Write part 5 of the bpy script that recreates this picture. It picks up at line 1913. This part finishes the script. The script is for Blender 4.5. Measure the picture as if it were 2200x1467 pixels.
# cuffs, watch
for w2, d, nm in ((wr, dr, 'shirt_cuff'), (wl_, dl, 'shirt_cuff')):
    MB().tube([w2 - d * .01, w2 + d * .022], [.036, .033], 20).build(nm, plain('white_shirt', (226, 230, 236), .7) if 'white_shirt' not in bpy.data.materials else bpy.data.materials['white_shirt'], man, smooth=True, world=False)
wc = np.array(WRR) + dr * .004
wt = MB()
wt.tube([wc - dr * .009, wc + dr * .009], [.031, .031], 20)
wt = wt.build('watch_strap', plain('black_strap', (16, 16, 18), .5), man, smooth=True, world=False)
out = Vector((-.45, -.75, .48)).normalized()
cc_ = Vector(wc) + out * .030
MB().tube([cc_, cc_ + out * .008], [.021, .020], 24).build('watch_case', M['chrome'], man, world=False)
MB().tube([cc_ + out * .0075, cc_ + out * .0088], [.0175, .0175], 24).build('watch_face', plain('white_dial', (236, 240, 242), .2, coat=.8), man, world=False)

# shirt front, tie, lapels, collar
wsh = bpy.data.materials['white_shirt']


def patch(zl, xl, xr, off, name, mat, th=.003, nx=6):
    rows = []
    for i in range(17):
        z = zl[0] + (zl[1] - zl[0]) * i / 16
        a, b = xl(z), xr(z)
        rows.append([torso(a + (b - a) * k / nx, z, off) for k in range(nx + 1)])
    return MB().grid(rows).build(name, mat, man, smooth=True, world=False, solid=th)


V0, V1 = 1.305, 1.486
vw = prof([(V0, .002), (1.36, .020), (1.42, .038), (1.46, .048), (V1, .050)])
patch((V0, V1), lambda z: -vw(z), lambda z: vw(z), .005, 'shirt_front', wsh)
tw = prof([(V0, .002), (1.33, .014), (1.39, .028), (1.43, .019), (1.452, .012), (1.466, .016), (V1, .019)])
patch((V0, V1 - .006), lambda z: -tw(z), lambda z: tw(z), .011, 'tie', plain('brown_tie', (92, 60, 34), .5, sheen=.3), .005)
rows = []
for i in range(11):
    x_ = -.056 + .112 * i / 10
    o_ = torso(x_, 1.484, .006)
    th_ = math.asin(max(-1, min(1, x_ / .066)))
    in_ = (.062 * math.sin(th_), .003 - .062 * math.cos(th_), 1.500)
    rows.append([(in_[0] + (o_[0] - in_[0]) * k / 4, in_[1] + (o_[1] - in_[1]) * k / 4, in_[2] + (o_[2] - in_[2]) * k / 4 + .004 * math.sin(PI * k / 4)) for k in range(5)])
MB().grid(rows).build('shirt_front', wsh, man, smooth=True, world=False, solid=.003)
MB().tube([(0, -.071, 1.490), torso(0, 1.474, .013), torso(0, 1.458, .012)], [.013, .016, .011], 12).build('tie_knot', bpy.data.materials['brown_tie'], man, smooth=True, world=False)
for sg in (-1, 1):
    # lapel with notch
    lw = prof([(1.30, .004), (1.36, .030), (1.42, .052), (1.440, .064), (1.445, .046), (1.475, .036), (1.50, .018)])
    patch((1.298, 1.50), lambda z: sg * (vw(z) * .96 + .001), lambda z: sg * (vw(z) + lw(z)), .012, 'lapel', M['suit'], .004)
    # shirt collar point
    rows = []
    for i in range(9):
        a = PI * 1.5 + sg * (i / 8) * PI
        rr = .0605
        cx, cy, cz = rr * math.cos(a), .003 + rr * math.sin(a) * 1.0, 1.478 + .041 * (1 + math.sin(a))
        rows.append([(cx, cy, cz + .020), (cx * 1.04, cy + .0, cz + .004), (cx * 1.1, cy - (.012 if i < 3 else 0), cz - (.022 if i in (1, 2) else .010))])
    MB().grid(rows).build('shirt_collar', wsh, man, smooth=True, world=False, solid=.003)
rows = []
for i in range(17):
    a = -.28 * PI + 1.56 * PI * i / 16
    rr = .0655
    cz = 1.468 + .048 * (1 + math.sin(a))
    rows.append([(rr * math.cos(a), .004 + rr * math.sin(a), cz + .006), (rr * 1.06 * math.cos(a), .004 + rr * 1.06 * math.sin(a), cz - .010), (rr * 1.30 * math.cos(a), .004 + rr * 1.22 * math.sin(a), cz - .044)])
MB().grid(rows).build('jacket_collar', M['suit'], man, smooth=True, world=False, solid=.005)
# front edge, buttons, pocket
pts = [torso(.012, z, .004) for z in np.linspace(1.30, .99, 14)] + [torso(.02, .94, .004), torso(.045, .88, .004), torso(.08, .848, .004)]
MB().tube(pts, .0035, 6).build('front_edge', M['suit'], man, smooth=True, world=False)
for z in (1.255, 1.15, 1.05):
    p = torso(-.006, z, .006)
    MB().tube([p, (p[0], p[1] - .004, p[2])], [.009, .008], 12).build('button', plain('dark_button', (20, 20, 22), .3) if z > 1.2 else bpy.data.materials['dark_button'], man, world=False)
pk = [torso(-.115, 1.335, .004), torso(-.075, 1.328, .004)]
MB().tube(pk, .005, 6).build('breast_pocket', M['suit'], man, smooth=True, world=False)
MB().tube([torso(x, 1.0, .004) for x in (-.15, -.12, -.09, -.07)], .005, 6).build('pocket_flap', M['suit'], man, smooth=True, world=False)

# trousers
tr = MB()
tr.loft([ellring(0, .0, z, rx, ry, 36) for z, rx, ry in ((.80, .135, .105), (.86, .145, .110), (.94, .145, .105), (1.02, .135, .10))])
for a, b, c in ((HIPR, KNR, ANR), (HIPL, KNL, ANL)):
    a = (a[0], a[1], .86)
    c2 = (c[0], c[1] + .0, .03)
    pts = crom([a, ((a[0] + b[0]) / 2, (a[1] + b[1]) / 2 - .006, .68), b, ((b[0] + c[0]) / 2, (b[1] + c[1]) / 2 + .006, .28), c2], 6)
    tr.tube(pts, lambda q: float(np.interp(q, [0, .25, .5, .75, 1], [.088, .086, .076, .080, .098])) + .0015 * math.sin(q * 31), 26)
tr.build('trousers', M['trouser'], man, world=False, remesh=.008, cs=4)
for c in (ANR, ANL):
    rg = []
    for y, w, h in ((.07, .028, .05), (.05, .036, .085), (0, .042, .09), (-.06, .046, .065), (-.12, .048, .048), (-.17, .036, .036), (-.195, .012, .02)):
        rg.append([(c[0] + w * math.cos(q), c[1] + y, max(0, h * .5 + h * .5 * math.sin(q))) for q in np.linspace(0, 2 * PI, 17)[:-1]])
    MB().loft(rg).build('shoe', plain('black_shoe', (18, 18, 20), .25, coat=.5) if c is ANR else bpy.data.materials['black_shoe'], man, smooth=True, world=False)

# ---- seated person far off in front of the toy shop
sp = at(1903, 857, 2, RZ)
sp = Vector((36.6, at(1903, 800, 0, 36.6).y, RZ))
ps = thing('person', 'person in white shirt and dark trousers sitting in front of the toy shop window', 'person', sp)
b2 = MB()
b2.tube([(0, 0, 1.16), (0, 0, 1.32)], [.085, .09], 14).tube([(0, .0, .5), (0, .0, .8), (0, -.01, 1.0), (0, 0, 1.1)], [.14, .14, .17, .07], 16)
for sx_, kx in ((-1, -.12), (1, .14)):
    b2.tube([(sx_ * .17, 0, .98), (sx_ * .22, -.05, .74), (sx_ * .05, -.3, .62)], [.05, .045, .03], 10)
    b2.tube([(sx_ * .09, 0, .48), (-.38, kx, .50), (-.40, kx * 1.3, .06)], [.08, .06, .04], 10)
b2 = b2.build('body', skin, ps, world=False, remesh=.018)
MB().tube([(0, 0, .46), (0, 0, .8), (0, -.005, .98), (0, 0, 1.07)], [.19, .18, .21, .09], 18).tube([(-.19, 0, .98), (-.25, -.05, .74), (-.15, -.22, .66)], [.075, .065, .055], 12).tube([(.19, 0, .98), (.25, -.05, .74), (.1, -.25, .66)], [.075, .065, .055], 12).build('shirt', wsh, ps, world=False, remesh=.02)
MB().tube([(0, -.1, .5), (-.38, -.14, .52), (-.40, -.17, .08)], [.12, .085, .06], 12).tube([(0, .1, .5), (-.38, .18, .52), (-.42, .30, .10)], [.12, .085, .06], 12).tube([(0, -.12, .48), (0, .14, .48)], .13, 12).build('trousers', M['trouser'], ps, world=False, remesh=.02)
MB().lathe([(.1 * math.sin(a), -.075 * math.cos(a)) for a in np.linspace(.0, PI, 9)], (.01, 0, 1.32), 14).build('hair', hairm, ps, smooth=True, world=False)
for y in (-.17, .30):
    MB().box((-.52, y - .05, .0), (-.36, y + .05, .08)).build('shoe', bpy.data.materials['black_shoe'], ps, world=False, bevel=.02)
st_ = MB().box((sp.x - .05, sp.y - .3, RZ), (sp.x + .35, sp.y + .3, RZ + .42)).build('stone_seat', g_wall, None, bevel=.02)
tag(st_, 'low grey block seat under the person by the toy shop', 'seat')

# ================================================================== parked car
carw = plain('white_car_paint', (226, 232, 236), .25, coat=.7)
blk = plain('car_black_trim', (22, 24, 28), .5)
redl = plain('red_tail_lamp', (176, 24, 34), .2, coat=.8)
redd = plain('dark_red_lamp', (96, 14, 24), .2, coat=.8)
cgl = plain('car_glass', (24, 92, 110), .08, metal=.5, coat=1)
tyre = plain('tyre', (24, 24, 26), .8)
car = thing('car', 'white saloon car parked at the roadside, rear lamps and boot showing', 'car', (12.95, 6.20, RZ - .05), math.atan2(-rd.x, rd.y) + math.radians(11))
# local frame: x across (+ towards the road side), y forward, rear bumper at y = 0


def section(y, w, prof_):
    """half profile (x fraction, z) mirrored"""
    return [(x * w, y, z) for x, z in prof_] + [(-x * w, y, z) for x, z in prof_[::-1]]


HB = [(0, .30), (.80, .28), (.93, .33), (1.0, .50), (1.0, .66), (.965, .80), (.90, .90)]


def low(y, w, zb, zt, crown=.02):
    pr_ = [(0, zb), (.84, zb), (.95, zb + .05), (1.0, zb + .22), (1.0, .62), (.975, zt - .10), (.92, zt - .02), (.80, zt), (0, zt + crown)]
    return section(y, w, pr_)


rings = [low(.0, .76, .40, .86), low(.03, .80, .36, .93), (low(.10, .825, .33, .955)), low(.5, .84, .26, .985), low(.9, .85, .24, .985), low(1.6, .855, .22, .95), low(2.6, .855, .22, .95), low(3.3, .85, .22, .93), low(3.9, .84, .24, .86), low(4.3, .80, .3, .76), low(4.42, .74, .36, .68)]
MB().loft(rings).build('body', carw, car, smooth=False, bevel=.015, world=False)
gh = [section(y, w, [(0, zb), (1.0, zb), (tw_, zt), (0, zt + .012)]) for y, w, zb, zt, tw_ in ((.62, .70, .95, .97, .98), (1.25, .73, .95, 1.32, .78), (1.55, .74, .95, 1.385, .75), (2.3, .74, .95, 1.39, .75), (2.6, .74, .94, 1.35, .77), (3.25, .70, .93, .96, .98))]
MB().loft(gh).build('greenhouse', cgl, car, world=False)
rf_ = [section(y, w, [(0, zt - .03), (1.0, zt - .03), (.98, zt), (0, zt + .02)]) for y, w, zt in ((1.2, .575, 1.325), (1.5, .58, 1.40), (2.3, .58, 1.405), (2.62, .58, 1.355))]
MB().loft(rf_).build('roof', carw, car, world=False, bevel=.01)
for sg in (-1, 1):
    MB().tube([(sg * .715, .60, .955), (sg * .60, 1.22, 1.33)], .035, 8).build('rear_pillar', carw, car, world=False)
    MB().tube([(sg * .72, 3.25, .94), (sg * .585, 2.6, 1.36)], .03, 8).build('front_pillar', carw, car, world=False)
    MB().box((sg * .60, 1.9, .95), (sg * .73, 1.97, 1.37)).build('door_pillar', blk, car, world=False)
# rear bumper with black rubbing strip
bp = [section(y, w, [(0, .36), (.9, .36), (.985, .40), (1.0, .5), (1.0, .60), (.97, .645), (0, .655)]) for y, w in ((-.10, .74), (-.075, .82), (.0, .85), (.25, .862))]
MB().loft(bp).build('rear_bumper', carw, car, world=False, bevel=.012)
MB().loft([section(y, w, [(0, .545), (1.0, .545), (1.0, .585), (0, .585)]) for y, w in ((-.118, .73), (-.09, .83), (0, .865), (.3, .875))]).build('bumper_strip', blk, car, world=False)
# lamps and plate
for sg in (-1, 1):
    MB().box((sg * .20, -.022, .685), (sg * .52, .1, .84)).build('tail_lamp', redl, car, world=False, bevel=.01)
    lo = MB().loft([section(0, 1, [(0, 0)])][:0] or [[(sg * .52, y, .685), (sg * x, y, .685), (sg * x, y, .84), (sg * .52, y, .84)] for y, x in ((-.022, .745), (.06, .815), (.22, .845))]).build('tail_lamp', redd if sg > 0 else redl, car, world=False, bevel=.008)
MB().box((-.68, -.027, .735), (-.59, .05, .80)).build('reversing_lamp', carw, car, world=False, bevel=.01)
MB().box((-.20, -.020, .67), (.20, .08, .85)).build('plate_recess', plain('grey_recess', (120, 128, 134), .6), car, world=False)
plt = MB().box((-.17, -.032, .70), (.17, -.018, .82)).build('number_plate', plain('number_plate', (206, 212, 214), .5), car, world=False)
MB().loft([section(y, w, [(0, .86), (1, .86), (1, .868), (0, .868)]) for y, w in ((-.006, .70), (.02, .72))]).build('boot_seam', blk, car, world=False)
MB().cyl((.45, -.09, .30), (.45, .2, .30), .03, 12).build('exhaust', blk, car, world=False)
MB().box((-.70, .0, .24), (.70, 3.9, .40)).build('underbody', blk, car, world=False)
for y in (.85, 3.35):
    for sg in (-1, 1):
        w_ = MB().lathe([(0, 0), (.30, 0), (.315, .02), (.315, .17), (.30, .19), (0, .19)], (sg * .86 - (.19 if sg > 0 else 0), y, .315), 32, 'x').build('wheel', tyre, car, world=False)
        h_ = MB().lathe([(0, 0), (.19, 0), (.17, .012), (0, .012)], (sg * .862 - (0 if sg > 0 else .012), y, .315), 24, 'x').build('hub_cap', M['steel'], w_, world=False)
○ ○ ○ ○ ○
= Brief =
Exactly as they appear, please write out the lines from the opening of the listing above down to the line containing "smooth=True, world=False, solid=th)", with both end lines included.

= Worked answer =
Write part 5 of the bpy script that recreates this picture. It picks up at line 1913. This part finishes the script. The script is for Blender 4.5. Measure the picture as if it were 2200x1467 pixels.
# cuffs, watch
for w2, d, nm in ((wr, dr, 'shirt_cuff'), (wl_, dl, 'shirt_cuff')):
    MB().tube([w2 - d * .01, w2 + d * .022], [.036, .033], 20).build(nm, plain('white_shirt', (226, 230, 236), .7) if 'white_shirt' not in bpy.data.materials else bpy.data.materials['white_shirt'], man, smooth=True, world=False)
wc = np.array(WRR) + dr * .004
wt = MB()
wt.tube([wc - dr * .009, wc + dr * .009], [.031, .031], 20)
wt = wt.build('watch_strap', plain('black_strap', (16, 16, 18), .5), man, smooth=True, world=False)
out = Vector((-.45, -.75, .48)).normalized()
cc_ = Vector(wc) + out * .030
MB().tube([cc_, cc_ + out * .008], [.021, .020], 24).build('watch_case', M['chrome'], man, world=False)
MB().tube([cc_ + out * .0075, cc_ + out * .0088], [.0175, .0175], 24).build('watch_face', plain('white_dial', (236, 240, 242), .2, coat=.8), man, world=False)

# shirt front, tie, lapels, collar
wsh = bpy.data.materials['white_shirt']


def patch(zl, xl, xr, off, name, mat, th=.003, nx=6):
    rows = []
    for i in range(17):
        z = zl[0] + (zl[1] - zl[0]) * i / 16
        a, b = xl(z), xr(z)
        rows.append([torso(a + (b - a) * k / nx, z, off) for k in range(nx + 1)])
    return MB().grid(rows).build(name, mat, man, smooth=True, world=False, solid=th)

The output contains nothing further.